After implicit bias we presented videos of people sharing their experience of becoming aware of their privilege, the things they went through in learning about it, and how they are working to alleviate its effects on their life and interactions.  We used this series to work all the participants up to what we felt would be the most difficult topic, Robin Di Angelo’s talk about White Fragility. 

Overall, the conversations went very well.  I can say that, though we were worried about the difficulty of the discussion, all-in-all it was very positive and I do not feel, from my observations that people held back at all.  Personally, I expected that at some point there might be some really “difficult” times with anger, screams, violence (I know it sounds dramatic but if you don’t plan on the worst, it will come and surprise you); but everyone was very loving and understanding even when asking each other (perceived) difficult questions. 

What is the reason for that?  I feel that maybe it is because we work hard to minimize {dissent}, to communicate that this might be difficult, but that we are here to help each other.
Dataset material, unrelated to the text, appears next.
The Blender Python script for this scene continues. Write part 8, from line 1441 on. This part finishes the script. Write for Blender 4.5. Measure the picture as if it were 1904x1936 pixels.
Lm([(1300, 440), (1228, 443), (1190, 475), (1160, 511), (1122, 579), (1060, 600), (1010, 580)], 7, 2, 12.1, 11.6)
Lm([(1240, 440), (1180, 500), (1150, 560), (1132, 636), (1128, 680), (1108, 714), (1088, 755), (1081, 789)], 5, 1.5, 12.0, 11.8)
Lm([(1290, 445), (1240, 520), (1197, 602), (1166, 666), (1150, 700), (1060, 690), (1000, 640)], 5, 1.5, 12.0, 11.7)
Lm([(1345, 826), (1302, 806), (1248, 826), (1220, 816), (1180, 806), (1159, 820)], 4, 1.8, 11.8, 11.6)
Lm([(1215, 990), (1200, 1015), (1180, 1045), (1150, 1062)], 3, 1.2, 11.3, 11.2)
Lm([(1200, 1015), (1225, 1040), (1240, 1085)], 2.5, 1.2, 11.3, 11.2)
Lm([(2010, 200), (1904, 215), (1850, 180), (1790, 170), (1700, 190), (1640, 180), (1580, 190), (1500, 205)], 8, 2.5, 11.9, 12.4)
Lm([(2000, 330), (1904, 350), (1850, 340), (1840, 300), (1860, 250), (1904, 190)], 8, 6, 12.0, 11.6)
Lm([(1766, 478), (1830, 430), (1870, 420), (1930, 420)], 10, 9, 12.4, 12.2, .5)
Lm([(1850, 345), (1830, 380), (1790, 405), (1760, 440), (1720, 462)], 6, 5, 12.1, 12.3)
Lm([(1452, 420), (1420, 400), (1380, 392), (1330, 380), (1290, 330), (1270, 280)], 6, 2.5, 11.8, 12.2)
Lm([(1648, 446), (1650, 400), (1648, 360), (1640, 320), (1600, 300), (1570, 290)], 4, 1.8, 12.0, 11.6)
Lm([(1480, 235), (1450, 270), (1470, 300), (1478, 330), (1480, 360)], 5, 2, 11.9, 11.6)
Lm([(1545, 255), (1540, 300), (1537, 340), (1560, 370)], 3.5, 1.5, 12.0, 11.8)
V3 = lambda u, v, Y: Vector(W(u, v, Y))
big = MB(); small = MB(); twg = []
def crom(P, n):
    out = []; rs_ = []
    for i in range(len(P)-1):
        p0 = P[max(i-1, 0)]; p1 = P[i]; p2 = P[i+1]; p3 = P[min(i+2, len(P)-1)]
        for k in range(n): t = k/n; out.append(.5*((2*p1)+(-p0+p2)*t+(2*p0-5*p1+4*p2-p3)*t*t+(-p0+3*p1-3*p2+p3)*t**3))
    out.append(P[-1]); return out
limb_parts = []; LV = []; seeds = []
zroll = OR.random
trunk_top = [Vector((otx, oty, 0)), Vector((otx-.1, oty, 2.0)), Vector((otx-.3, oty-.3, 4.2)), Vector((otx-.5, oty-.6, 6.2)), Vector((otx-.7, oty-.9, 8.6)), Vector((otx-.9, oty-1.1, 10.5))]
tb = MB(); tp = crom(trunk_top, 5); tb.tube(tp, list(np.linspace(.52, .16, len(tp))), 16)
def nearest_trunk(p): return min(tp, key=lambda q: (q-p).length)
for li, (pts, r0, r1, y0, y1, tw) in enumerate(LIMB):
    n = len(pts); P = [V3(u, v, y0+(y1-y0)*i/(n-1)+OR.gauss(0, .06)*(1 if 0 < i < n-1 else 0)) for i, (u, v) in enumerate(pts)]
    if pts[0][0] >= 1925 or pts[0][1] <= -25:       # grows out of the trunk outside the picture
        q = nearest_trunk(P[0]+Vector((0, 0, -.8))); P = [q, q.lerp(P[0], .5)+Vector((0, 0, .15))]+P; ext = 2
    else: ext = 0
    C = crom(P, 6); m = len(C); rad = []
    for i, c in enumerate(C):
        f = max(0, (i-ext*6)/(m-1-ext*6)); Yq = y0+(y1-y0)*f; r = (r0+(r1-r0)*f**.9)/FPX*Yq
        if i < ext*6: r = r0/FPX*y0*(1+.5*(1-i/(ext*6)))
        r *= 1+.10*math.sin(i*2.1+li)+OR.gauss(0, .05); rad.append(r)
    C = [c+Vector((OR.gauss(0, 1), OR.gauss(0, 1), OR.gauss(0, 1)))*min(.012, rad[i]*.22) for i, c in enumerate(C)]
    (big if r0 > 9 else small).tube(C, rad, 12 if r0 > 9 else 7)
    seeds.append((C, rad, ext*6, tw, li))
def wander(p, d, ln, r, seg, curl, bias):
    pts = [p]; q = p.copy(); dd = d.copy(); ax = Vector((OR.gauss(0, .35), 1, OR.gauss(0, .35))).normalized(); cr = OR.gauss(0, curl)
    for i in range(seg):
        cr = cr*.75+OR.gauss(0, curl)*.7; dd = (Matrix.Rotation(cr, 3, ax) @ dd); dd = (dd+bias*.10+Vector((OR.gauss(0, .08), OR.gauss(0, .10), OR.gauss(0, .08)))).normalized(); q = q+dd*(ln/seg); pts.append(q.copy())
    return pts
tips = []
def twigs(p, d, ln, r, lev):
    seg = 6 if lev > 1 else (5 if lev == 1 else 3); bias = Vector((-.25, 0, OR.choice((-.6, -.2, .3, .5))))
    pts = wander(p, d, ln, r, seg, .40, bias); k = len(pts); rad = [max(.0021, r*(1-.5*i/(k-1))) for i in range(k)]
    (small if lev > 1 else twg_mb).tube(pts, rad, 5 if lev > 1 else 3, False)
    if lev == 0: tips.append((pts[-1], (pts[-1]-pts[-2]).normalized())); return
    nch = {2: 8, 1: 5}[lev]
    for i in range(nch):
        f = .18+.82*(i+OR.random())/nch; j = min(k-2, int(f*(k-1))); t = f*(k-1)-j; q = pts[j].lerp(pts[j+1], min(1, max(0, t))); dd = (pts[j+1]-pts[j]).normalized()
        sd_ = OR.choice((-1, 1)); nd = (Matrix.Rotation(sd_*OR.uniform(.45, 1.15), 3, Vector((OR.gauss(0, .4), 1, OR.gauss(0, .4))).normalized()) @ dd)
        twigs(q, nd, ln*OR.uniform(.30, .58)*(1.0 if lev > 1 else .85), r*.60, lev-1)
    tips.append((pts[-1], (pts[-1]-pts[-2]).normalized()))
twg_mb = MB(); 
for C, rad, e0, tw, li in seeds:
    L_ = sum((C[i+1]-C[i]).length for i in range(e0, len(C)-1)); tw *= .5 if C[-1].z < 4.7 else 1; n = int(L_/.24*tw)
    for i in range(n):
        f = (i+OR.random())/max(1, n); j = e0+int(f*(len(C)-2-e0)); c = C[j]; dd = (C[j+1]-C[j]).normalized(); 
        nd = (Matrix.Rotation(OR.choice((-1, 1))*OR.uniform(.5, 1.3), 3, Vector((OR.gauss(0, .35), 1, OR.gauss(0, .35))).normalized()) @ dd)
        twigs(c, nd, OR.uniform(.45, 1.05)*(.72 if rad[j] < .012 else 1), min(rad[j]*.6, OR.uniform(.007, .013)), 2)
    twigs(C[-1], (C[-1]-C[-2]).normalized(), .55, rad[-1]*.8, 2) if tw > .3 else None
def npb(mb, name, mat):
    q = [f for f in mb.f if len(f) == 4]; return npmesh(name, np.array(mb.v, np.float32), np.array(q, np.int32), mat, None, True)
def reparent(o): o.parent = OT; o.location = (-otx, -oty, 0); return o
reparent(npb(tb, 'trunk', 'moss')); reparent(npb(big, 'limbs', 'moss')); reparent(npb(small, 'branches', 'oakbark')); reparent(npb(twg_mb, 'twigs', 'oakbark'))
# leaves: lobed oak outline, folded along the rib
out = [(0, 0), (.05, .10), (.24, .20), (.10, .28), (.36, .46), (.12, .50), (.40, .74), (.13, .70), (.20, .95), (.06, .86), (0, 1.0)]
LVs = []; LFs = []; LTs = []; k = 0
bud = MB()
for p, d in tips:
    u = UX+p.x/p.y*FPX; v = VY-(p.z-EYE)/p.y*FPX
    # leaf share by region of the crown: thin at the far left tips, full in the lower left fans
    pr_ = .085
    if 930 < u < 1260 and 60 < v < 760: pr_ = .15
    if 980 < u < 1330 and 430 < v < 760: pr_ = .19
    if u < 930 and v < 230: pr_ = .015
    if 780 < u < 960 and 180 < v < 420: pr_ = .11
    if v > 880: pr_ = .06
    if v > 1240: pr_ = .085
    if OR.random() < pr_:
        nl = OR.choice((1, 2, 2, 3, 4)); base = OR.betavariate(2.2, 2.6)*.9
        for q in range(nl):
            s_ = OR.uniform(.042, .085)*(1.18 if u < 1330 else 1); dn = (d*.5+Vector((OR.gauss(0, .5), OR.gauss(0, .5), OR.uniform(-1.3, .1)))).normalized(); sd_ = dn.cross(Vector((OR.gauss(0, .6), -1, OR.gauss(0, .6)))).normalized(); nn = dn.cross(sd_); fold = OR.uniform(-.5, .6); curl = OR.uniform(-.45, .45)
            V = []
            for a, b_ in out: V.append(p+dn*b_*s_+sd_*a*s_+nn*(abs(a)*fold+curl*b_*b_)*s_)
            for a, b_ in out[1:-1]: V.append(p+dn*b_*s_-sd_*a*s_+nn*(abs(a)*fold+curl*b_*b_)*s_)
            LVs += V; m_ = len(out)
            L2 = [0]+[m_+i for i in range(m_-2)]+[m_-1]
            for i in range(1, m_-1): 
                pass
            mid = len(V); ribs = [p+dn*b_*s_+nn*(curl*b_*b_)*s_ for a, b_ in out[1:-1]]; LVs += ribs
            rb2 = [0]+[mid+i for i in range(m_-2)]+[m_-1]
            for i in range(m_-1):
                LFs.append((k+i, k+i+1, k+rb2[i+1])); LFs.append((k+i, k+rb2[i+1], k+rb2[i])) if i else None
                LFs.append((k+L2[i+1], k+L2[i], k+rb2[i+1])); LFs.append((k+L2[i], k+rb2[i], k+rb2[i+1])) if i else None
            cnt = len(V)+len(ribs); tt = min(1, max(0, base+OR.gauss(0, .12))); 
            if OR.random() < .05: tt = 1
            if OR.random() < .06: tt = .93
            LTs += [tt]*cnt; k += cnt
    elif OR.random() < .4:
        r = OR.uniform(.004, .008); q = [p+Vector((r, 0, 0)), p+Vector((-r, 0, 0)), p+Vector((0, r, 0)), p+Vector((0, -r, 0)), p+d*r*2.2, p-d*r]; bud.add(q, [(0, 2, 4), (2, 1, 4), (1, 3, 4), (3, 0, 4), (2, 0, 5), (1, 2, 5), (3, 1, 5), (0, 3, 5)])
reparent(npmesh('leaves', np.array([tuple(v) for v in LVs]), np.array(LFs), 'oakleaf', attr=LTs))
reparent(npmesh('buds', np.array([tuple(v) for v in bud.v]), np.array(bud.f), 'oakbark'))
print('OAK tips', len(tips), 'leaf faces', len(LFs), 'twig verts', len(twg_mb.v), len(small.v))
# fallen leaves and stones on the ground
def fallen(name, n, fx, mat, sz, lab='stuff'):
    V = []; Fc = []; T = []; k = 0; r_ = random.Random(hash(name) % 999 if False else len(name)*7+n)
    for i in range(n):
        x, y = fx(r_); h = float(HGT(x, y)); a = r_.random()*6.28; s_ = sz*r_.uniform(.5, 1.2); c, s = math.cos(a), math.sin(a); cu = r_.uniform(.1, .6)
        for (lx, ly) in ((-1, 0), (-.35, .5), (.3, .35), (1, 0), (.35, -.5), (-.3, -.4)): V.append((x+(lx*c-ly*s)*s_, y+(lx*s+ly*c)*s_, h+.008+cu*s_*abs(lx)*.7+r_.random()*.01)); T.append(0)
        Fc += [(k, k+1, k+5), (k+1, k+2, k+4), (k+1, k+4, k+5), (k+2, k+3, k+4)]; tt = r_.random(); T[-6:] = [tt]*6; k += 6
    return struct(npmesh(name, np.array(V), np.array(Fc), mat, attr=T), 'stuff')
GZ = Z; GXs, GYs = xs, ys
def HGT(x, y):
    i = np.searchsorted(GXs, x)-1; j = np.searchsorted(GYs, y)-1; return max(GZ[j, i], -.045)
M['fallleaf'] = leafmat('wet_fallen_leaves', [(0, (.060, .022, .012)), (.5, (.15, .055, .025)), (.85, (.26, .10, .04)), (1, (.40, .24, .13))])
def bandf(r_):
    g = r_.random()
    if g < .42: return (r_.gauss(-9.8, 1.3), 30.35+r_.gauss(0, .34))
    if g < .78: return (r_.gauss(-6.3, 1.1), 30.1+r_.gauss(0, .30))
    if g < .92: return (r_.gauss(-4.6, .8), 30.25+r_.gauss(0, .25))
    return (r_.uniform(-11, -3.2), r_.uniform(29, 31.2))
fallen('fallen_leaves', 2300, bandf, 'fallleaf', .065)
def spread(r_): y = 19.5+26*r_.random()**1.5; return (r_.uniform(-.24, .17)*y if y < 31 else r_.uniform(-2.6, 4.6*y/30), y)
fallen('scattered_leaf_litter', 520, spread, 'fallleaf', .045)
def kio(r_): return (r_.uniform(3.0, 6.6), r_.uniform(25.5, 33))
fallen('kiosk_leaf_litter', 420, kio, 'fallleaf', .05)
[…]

That nurturing attitude helps people to weather the difficult times so they are not so difficult, to know we all have each other’s backs and that we are not here to blame, but instead to take responsibility for our imperfections and then move forward.

What does the future of Pizza and Social Justice hold for us all?  For me, I hope for us all to use it as a tool to learn that we are not here to hate because of the past.  We are here to come to terms with our past. This will enable us to relinquish our guilt and hurt so we are then able to work together towards a constructive and better future in Unity.